I'm a big +1 for static code analysis as a "silent observer" of code practices. We have various static checks run on each build and if a certain threshold is crossed, the build will kick out an error (we've decided not to have it fail entirely, although some could argue that's a reasonable thing to do).

Although we're a Ruby and JS shop, we take advantage of different services and libraries that perform different checks. In dynamic-language land it's a lot harder to do some of the things that static complication provides, but it's a heck of a lot better than nothing!


I hated every attempt at static analysis until I started programming with Xcode. In my usage, Build and Analyze is always right -- that's the difference. Other tools (lint, FXCop) are too noisy. Even warnings in some compilers are an annoyance that you have to code around to eliminate.

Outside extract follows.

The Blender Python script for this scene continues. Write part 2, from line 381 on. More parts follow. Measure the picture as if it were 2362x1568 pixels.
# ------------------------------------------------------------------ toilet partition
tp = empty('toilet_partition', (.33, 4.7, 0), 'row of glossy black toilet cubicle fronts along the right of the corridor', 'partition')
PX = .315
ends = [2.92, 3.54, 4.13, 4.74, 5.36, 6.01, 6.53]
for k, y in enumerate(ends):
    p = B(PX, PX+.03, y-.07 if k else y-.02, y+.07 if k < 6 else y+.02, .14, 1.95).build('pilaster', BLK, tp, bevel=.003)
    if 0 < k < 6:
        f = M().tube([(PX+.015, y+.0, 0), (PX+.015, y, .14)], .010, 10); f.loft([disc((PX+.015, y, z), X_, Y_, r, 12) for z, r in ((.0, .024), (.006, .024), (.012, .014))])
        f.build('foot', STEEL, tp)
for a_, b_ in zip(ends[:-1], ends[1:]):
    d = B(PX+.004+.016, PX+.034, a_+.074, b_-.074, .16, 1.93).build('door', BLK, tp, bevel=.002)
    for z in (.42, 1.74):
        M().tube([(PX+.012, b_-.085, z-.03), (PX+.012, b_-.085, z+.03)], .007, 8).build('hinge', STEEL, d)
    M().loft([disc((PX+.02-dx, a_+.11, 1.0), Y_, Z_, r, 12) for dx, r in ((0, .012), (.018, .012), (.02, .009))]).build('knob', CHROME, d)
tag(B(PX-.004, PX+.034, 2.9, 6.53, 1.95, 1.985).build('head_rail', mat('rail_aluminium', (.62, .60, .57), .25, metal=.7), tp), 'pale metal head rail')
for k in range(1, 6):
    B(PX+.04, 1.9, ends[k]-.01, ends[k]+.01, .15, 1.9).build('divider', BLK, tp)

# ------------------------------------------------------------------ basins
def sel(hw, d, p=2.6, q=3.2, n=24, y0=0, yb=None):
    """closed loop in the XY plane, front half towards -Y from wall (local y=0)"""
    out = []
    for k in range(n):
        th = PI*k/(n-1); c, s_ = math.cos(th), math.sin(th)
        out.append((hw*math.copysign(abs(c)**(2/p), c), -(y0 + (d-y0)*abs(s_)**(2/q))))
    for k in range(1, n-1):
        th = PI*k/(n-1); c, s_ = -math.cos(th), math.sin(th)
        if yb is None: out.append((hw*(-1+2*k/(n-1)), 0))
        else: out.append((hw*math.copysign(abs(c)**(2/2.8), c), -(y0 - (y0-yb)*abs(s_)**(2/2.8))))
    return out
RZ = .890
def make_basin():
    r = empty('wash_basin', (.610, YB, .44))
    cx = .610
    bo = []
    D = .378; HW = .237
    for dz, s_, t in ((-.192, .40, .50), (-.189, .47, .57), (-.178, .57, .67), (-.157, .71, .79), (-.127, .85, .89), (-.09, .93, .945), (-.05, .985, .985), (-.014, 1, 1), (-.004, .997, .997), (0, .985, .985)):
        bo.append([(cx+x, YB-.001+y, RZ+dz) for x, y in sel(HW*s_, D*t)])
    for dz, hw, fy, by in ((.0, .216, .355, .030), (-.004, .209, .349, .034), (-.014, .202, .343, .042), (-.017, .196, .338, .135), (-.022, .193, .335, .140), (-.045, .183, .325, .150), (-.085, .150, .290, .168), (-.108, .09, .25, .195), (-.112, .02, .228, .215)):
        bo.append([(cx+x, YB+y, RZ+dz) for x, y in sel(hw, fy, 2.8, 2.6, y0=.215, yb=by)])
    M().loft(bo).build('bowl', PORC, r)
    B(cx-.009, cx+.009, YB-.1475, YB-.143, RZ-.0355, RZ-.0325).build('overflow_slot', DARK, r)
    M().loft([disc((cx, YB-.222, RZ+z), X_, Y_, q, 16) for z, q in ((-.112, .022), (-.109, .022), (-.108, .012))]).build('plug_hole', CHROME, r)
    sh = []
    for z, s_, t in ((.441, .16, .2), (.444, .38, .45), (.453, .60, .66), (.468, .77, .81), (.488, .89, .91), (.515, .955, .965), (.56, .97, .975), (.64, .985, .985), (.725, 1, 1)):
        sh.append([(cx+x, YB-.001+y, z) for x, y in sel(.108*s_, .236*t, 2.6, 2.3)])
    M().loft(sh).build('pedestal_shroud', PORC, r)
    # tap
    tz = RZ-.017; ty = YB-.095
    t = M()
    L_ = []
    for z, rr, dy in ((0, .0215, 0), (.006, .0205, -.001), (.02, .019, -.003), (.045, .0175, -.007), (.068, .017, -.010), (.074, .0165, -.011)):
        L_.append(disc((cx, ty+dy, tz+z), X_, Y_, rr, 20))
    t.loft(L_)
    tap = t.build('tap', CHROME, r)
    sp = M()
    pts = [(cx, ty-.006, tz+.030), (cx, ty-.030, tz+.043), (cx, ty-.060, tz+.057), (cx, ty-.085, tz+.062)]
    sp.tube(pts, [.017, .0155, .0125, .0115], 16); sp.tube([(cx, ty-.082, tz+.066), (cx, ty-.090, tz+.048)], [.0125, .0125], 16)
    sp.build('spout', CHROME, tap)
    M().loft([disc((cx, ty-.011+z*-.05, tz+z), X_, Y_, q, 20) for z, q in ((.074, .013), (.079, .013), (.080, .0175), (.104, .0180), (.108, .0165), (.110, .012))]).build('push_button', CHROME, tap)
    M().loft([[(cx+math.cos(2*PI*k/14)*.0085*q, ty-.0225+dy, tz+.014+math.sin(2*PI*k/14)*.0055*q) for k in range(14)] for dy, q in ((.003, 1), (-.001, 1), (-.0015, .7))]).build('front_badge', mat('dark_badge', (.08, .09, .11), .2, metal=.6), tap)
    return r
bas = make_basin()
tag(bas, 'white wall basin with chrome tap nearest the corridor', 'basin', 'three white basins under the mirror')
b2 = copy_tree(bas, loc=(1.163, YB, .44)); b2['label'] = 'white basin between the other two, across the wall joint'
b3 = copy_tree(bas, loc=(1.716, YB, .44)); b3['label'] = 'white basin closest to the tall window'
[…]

Fxcop is massively overused. The rules are designed for teams who are building libraries and frameworks (thus the name, Fx is short for framework). For ordinary app development many of the rules are inappropriate, which can lead to an impedance mismatch and frustration.


Yeah, I read that Objective-C got it's ARC feature after static analyzer was integrated to Xcode. No more manual reference counting is definitely a plus.